China’s cyberespionage presents a 21st-century challenge

Vladimir Putin might be a 19th-century statesman, using old-fashioned muscle to get his way, but it has become clear that Chinese President Xi Jinping goes one step further, comfortably embracing both 19th- and 21st-century tactics.

Start with the 19th-century aspect: the huge Sino-Russian natural gas deal signed this week that is perfectly understandable in terms of realpolitik. Beijing has long sought secure energy supplies, and it places that vital interest above any desire to punish Russia for its annexation of Crimea or to strengthen global norms against aggression. In fact, the Chinese shrewdly recognized that the Russians, facing sanctions, were anxious to diversify away from their dependence on European customers. So Beijing got a good deal.

While the gas agreement has received all the attention, it’s also worth studying Xi’s speech in Shanghai, given the same day the deal was struck. The meeting was a gathering of an obscure Asian regional group, one that includes Turkey, Iran and Russia but not the United States. His message was that Asians should take care of their own security. He made a veiled threat to outsiders who try to meddle in the continent’s affairs. “Someone who tries to blow out another’s oil lamp will set his beard on fire,” Xi said. He presented the Chinese view of the region, which he calls Asia — not the preferred U.S. term, the Asia-Pacific. This implies that Washington, as an outside power, should not play a major role in the continent’s affairs. Xi also warned Asian countries not to “beef up a military alliance targeting a third party,” clearly a reference to countries such as the Philippines that are expanding their military cooperation with the United States.

That’s power politics. But this week we also saw a new world of great-power intrigue. The Justice Department filed formal charges against five officials in the Chinese military and detailed the economic espionage that they have allegedly conducted against U.S. companies for eight years. The action is unprecedented, especially since these officials are never going to be arrested — and will probably never leave China anyway.

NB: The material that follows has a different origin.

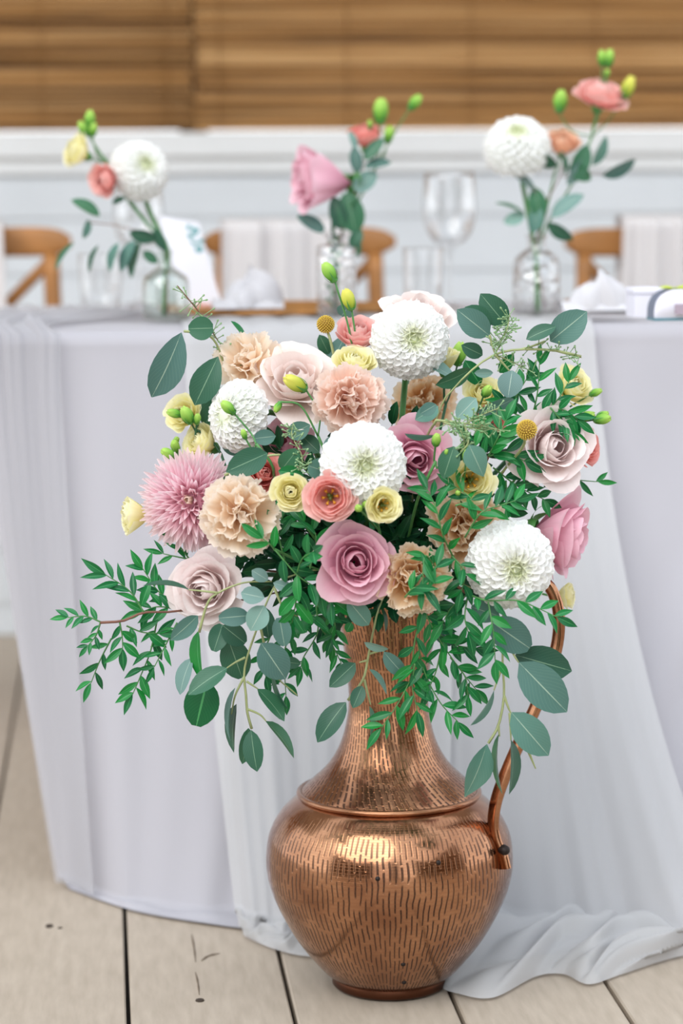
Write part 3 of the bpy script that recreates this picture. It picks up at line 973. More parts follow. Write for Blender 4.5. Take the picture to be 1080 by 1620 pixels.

Why did the United States do this? In remarks to the Council on Foreign Relations on Wednesday, former defense secretary Robert Gates speculated that the purpose was threefold — to signal to U.S. companies that they should be on the watch for cybertheft, to signal to the Chinese that Washington was getting increasingly frustrated with this problem and to signal to the American people that their government was taking this issue seriously.

The trouble is, no one believes it will make any difference. The Chinese have issued a blanket denial, going so far as to say that the Chinese military “never engaged in any cyberespionage activities,” which is impossible to believe. The officials listed are unlikely to face any kind of sanction; if anything, they might even regard being on this list as a badge of honor.

Some experts believe that the scale of China’s cyberespionage is off the charts. “It is the largest theft in human history,” Peter Singer of the Brookings Institution told me, pointing to one example. The United States will spend around $1 trillion developing the F-35 fighter, which will be its most advanced weapons system. “But we can now see clearly that elements of the F-35 have made their way into a similar Chinese plane. American investments that were meant to give it a 15-year battlefield advantage have been totally undermined,” Singer said. And he points out that China targets everyone from defense contractors down to furniture makers, whose chair designs get stolen and copied within a year.

Cyberattacks are part of a new, messy, chaotic world, fueled by globalization and the information revolution. In a wired, networked world, it is much harder to shut down activity that blurs the lines between governments and private citizens, national and international realms, theft and warfare. And it certainly will not be possible to do so using traditional mechanisms of national security. Notice that Washington is using a legal mechanism (which will be ineffective and largely symbolic) for what is really a national security issue.

The Sino-Russian gas deal reminds us that traditional geopolitics is alive and well. Washington knows how to work its way in that world with its own alliances and initiatives. But cyberespionage represents a new frontier, and no one really has the ideas, tools or strategies to properly address this challenge.